II

The text means that those of us who are Christians shall show by our very faces that we are on the king's business and that it is solemn business.

One day a man knocked at the door of my study, was admitted, sat down on the couch in the room and began to sob. He did not need to tell me why he had come. I knew, but finally when he sobbed it out this was his message: "I have come to ask you to bury my wife, and to ask if you will not go with me to comfort the children, for they are heartbroken." I knew by the very look of his face that he had lost a loved one. Do you think for a moment that those who gaze at us would imagine that we had the least conviction that people away from Christ were lost? I am sure they would not.

The text also means that we shall be desperately in earnest. A father and his boy heard a minister preach a sermon on the judgment and as they went to their home the father said, "My boy, it was a great sermon and you must think about it." And the boy did.
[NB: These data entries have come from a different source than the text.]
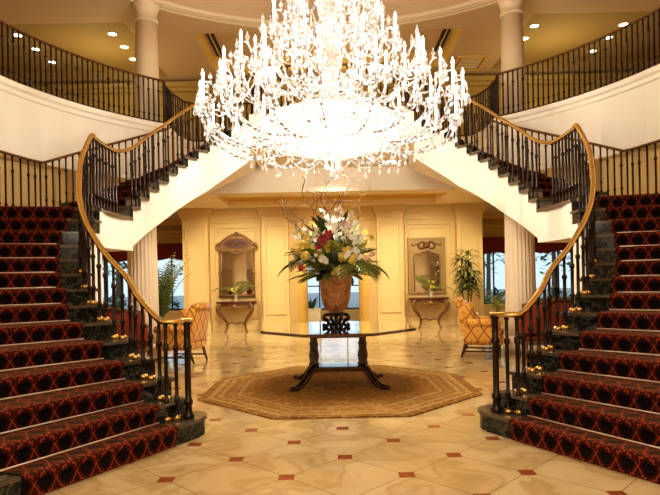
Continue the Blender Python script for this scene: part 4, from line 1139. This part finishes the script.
# spires: tall cut-glass obelisks between the arms
def spire(R, h, H):
    m = MB(); z = LZ(h)
    m.lathe([(.012, -.06), (.05, 0), (.02, .03), (.055, .08), (.03, .12), (.042, .18), (.022, H*.55), (.035, H*.60), (.05, H*.66), (.028, H*.74), (.012, H*.80), (.026, H*.85), (.004, H)], (R, 0, z), 8, smooth=False)
    m.tube(smooth_path([V(.25, 0, z-.25), V(R*.6, 0, z-.22), V(R, 0, z-.04)], 5), .012, 6)
    return m.build('spire', M['crystal'], t)
for (R, h, H, n, off) in ((1.20, 3.80, .62, 8, .26), (.86, 4.22, .62, 6, .1), (.50, 4.6, .7, 5, .3)):
    spin(spire(R, h, H), n, off)
# hooked plumes high in the crown
for (R, h, n, off) in ((.80, 4.02, 8, .15), (.42, 4.70, 6, .4)):
    m = MB(); q = smooth_path([V(.1, 0, LZ(h-.25)), V(R*.6, 0, LZ(h-.18)), V(R*.9, 0, LZ(h+.12)), V(R, 0, LZ(h+.34)), V(R+.10, 0, LZ(h+.40)), V(R+.17, 0, LZ(h+.30)), V(R+.14, 0, LZ(h+.20))], 5)
    m.tube(q, .016, 6); drop(m, (R+.14, 0, LZ(h+.20)), .14, .026); bead_line(m, [(R*.9, 0, LZ(h+.1)), (R*.9, 0, LZ(h-.06))], .012, .02); drop(m, (R*.9, 0, LZ(h-.06)), .1, .02)
    spin(m.build('plume', M['crystal'], t), n, off)
# bead garlands
def garland(R0, h0, R1, h1, sag, n, off, dphi, r=.0115, extra=0):
    m = MB(); a = V(R0, 0, LZ(h0)); b = V(R1*math.cos(dphi), R1*math.sin(dphi), LZ(h1)); P = []
    for i in range(13):
        u = i/12; q = a.lerp(b, u); q.z -= sag*4*u*(1-u); P.append(q)
    bead_line(m, P, r, r*2.0)
    q = P[6]; bead_line(m, [q, q-V(0, 0, .06)], r*.8, r*1.6); drop(m, (q.x, q.y, q.z-.06), .10, .02)
    spin(m.build('bead_garland', M['crystal'], t), n, off)
garland(1.62, 3.46, 1.62, 3.46, .20, 16, .10, 2*PI/16)
garland(1.37, 3.74, 1.37, 3.74, .20, 10, .25, 2*PI/10)
garland(1.37, 3.74, .92, 4.05, .16, 8, .05, .1)
garland(.95, 4.08, .95, 4.08, .20, 8, 0, 2*PI/8)
garland(1.20, 3.34, .40, 3.30, .10, 14, .05, .15)
garland(.66, 4.60, .22, 4.62, .14, 6, .2, .1)
garland(.9, 3.12, .9, 3.12, .14, 12, .2, 2*PI/12, .013)

# crystal basket: strands from the dish rim down to the bottom ring, dense and bright
m = MB()
for i in range(40):
    a = 2*PI*i/40; c, s_ = math.cos(a), math.sin(a)
    P = [V(c*r, s_*r, LZ(h)) for r, h in ((.62, 3.52), (.82, 3.47), (.93, 3.37), (.91, 3.25), (.76, 3.13))]
    bead_line(m, P, .017, .030)
m.build('crystal_basket', M['crystal_core'], t)
m = MB()
for i in range(40):
    a = 2*PI*(i+.5)/40; c, s_ = math.cos(a), math.sin(a)
    P = [V(c*r, s_*r, LZ(h)) for r, h in ((.76, 3.14), (.50, 3.07), (.28, 3.01), (.10, 2.99))]
    bead_line(m, P, .016, .030)
m.build('crystal_basket', M['crystal_core'], t)
for R, h in ((.93, 3.38), (.91, 3.25), (.62, 3.53)):
    m = MB(); m.tube([(R*math.cos(2*PI*i/48), R*math.sin(2*PI*i/48), LZ(h)) for i in range(49)], .016, 8); m.build('hoop', M['crystal_core'], t)
m = MB(); m.lathe([(.58, LZ(3.50)), (.78, LZ(3.45)), (.88, LZ(3.35)), (.87, LZ(3.25)), (.72, LZ(3.15)), (.45, LZ(3.08)), (.05, LZ(3.05))], (0, 0, 0), 40, cap=False); m.build('bloom_bowl', mat_emit('bloom_bowl_glow', (1, .96, .88), 1.3), t)  # added glowing bowl, shaped to imitate the bloom at the chandelier's centre
# pendants along the bottom
m = MB()
for j in range(3):
    z = .0
bead_line(m, [(0, 0, LZ(2.98)), (0, 0, LZ(2.86))], .016, .03); drop(m, (0, 0, LZ(2.86)), .13, .035)
for i in range(8):
    a = 2*PI*i/8; bead_line(m, [(.12*math.cos(a), .12*math.sin(a), LZ(3.04)), (.09*math.cos(a), .09*math.sin(a), LZ(2.92))], .014, .026); drop(m, (.09*math.cos(a), .09*math.sin(a), LZ(2.92)), .09, .02)
m.build('bottom_finial', M['crystal'], t)

# ------------------------------------------------------------------ outdoors beyond the windows
m = MB(); m.box(-40, 40, 18.2, 60, -.3, -.05); o = m.build('pavement', M['asphalt']); o['kind'] = 'structure'
rr = random.Random(11)
for i, (x, y, h) in enumerate([(-9.5, 25, 4.5), (-6.5, 27, 5.5), (-2.8, 29, 5), (2.6, 28, 5), (6.9, 26, 5.2), (9.8, 25, 4.6), (8.3, 30, 6)]):
    t = thing('street_tree', 'slender tree outside, ' + ['leftmost, beyond the outer left window', 'second from the left, beyond the left windows', 'beyond the central doorway on its left', 'beyond the central doorway on its right', 'beyond the right window beside the dracaena', 'rightmost, beyond the outer right window', 'farthest back, beyond the right windows'][i], 'tree', (x, y, -.05), group='trees outside the windows', local=True)
    m = MB(); m.tube([(0, 0, 0), (.05, 0, h*.4), (.0, .05, h*.8)], [.13, .10, .05], 8); m.build('trunk', M['bark'], t)
    m = MB()
    for q in range(420):
        d = sph(rr.uniform(0, 6.28), rr.uniform(-1.2, 1.5)); p = V(0, 0, h*.72)+V(d.x*1.5, d.y*1.5, d.z*h*.45)*rr.uniform(.4, 1)
        blade(m, p, sph(rr.uniform(0, 6.28), rr.uniform(-.5, .8)), .34, .09, .4, 2)
    m.build('foliage', M['shrub'], t)
for i, (x, y) in enumerate([(-8.8, 22.5), (-6.6, 22), (-4.4, 22.6), (4.4, 22), (6.6, 22.6), (8.8, 22.2)]):
    t = thing('shrub', 'low green shrub outside, ' + ['leftmost, below the outer left window', 'between the two left windows', 'below the left window nearest the palm', 'below the right window nearest the dracaena', 'between the two right windows', 'rightmost, below the outer right window'][i], 'shrub', (x, y, -.05), group='shrubs outside the windows', local=True)
    m = MB()
    for q in range(300):
        d = sph(rr.uniform(0, 6.28), rr.uniform(0, 1.5)); p = V(d.x*.9, d.y*.6, d.z*.9)*rr.uniform(.3, 1)
        blade(m, p, sph(rr.uniform(0, 6.28), rr.uniform(-.2, 1)), .22, .06, .4, 2)
    m.build('foliage', M['shrub'], t)

# ------------------------------------------------------------------ light
def light(kind, loc, E, col=(1, .80, .52), size=.1, rot=None, **kw):
    l = bpy.data.lights.new(kind.lower()+'_lamp', kind); l.energy = E; l.color = col
    if kind == 'AREA': l.size = size
    else: l.shadow_soft_size = size
    for k_, v in kw.items(): setattr(l, k_, v)
    o = bpy.data.objects.new(kind.lower()+'_lamp', l); COL.objects.link(o); o.location = loc
    if rot: o.rotation_euler = rot
    return o
W1 = (1, .90, .76)
for a in range(6):
    light('POINT', (CX_+1.0*math.cos(a*PI/3), CYY+1.0*math.sin(a*PI/3), 3.95), 95, W1, .06)
light('POINT', (CX_, CYY, 2.82), 90, W1, .05)
light('POINT', (CX_, CYY, 5.3), 280, W1, .1)
# added fill lamps, mostly without fittings, for back wall, lounge and upper storey
for x in (-2.68, 0, 2.62): light('SPOT', (x, 13.25, SOF-.02), 200, (1, .87, .62), .001, (math.radians(32), 0, 0), spot_size=math.radians(120), spot_blend=.7)
for x in (-5.5, 5.5): light('SPOT', (x, 14.6, SOF-.02), 170, (1, .84, .58), .001, (0, 0, 0), spot_size=math.radians(140), spot_blend=.6)
for x in (-3.2, 3.2): light('SPOT', (x, 12.6, SOF-.05), 110, (1, .87, .62), .001, (0, 0, 0), spot_size=math.radians(130), spot_blend=.6)
light('SPOT', (0, 12.2, 3.92), 60, W1, .001, (0, 0, 0), spot_size=math.radians(130), spot_blend=.5)
for x in (-6, 0, 6): light('POINT', (x, 15.0, 6.3), 48, (1, .82, .42), .25)
# added out-of-frame fill lamps around the viewer; the point brightens mirror reflections
light('POINT', (0, -.6, 3.1), 45, W1, .02)
light('AREA', (0, .6, 3.3), 200, (1, .90, .76), 3.5, (math.radians(25), 0, 0))
for x in (-4.2, -2.6, 2.6, 4.2): light('SPOT', (x, 2.6, 3.38), 110, W1, .001, (math.radians(12), 0, 0), spot_size=math.radians(150), spot_blend=.6)

w = bpy.data.worlds.new('daylight'); SC.world = w; w.use_nodes = True
nt = w.node_tree; bg = nt.nodes['Background']; sky = nt.nodes.new('ShaderNodeTexSky'); sky.sky_type = 'HOSEK_WILKIE'; sky.turbidity = 4; sky.sun_direction = (-.3, .6, .75)
mx = mixc(nt, .55, sky.outputs[0], (.75, .90, 1.0)); nt.links.new(mx, bg.inputs[0]); bg.inputs[1].default_value = 1.35

# ------------------------------------------------------------------ camera
cam = bpy.data.cameras.new('camera'); co = bpy.data.objects.new('camera', cam); COL.objects.link(co)
cam.sensor_width = 36; cam.sensor_fit = 'HORIZONTAL'; cam.lens = 36*565/660
cam.shift_y = 31.5/660; cam.clip_end = 200; cam.clip_start = .05
co.location = (-.09, 0, 1.4)
co.matrix_world = Matrix.Translation((-.09, 0, 1.4)) @ Matrix.Rotation(math.radians(90), 4, 'X') @ Matrix.Rotation(math.radians(-1.15), 4, 'Z')
SC.camera = co
SC.view_settings.view_transform = 'Standard'
SC.view_settings.look = 'Medium High Contrast'
SC.view_settings.exposure = 0.2
SC.cycles.use_denoising = True
SC.cycles.max_bounces = 8
SC.cycles.sample_clamp_indirect = 6
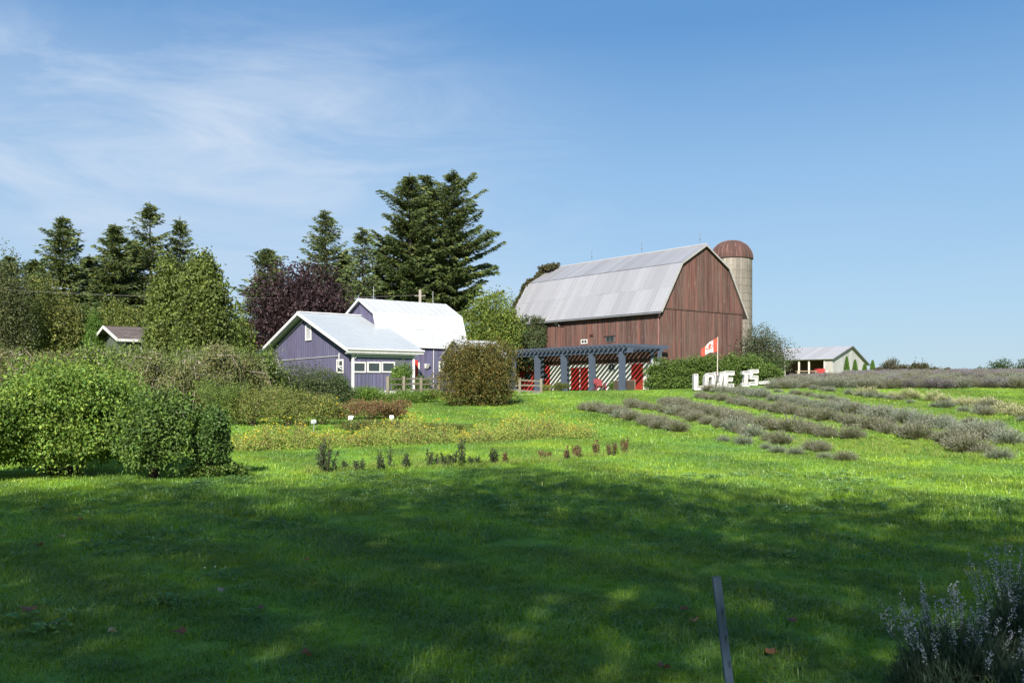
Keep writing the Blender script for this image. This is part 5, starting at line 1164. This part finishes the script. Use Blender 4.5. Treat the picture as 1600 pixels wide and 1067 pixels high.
# ------------------------------------------------------------------ lavender
def lav_mesh(seed, kind, n=520):
    rng = np.random.default_rng(seed); b = MB(); az = rng.uniform(0, 6.28, n); th = rng.random(n) ** .7 * 1.15; L = rng.uniform(.28, .52, n) * (1 - .15 * th)
    d = np.stack([np.cos(az) * np.sin(th), np.sin(az) * np.sin(th), np.cos(th)], 1); base = np.stack([np.cos(az), np.sin(az), 0 * az], 1) * (rng.random((n, 1)) * .12)
    stem = {'spent': [(0.095, 0.105, 0.055), (0.13, 0.13, 0.08), (0.075, 0.09, 0.04)], 'silver': [(0.10, 0.125, 0.085), (0.15, 0.17, 0.125), (0.08, 0.10, 0.06)], 'pale': [(0.13, 0.15, 0.06), (0.20, 0.20, 0.11), (0.09, 0.12, 0.04)], 'purple': [(0.075, 0.085, 0.06), (0.09, 0.08, 0.075)]}[kind]
    head = {'spent': [(0.115, 0.118, 0.088), (0.145, 0.145, 0.105), (0.10, 0.095, 0.08)], 'silver': [(0.17, 0.18, 0.15), (0.13, 0.14, 0.12)], 'pale': [(0.30, 0.28, 0.18), (0.26, 0.27, 0.15)], 'purple': [(0.12, 0.10, 0.15), (0.16, 0.14, 0.18), (0.11, 0.10, 0.105)]}[kind]
    b.leaves(base, d, L, .022, palette(rng, n, stem, .15), rng)
    k = 500; a2 = rng.uniform(0, 6.28, k); t2 = rng.random(k) ** .6 * 1.5; r2 = rng.uniform(.12, .30, k); P = np.stack([np.cos(a2) * np.sin(t2), np.sin(a2) * np.sin(t2), np.cos(t2) * .85], 1) * r2[:, None]
    b.leaves(P, nrm(P + rng.normal(size=P.shape) * .1), .10, .022, palette(rng, k, stem, .2), rng)
    q = rng.random(n) < (.8 if kind in ('spent', 'purple') else .45)
    b.leaves((base + d * L[:, None])[q], nrm(d[q] + rng.normal(size=(q.sum(), 3)) * .12), .065, .026, palette(rng, int(q.sum()), head, .15), rng)
    return b.build('lavender_bush', MAT['leaf'], mesh_only=True)
LV = {k: [lav_mesh(300 + i * 10 + j, k) for j in range(3)] for i, k in enumerate(('spent', 'silver', 'pale', 'purple'))}
ORD = 'first second third fourth fifth sixth seventh eighth ninth tenth eleventh twelfth thirteenth fourteenth fifteenth sixteenth seventeenth eighteenth nineteenth twentieth twenty-first twenty-second twenty-third twenty-fourth twenty-fifth twenty-sixth'.split()
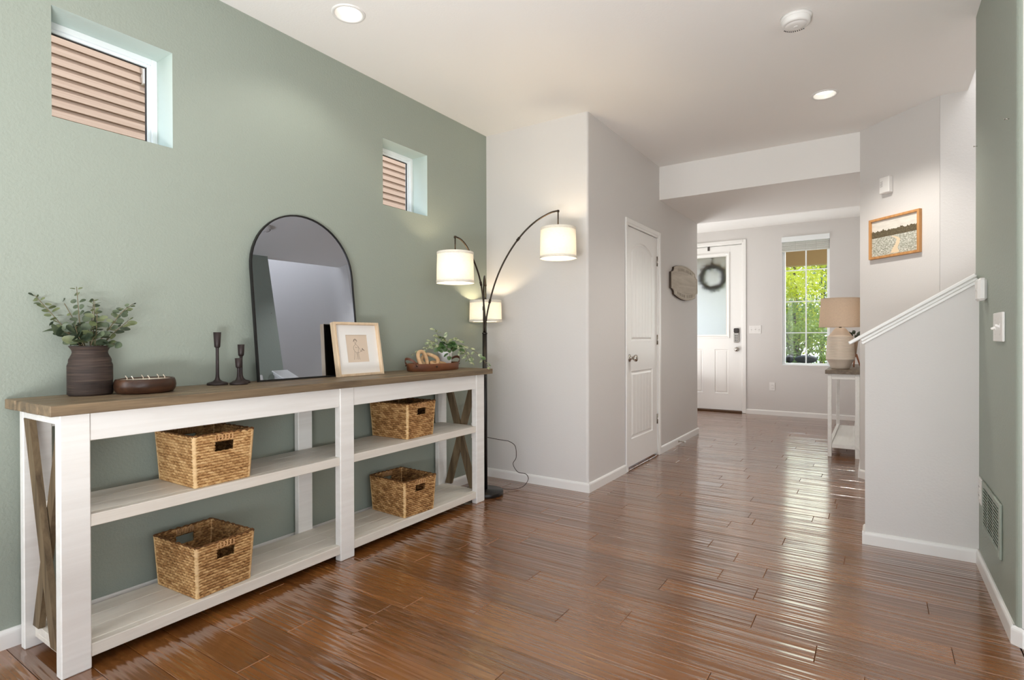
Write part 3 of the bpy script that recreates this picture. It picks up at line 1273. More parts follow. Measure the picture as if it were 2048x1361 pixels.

He made his way to his room and threw himself on his bed only to hear his father downstairs laughing and singing; and he said to himself, "It is not true, for if my father believed I was in danger of the judgment he could not laugh and he would not sing." That day was the turning point in the boy's life. He became a man of renown but never a believer in Jesus Christ as we accept him.

The text also indicates how we should pray, with an eye single to his glory but with a purpose that cannot be shaken. Pray as the Shunammite prayed, pray as the woman besought the unjust judge; such prayer brings victory.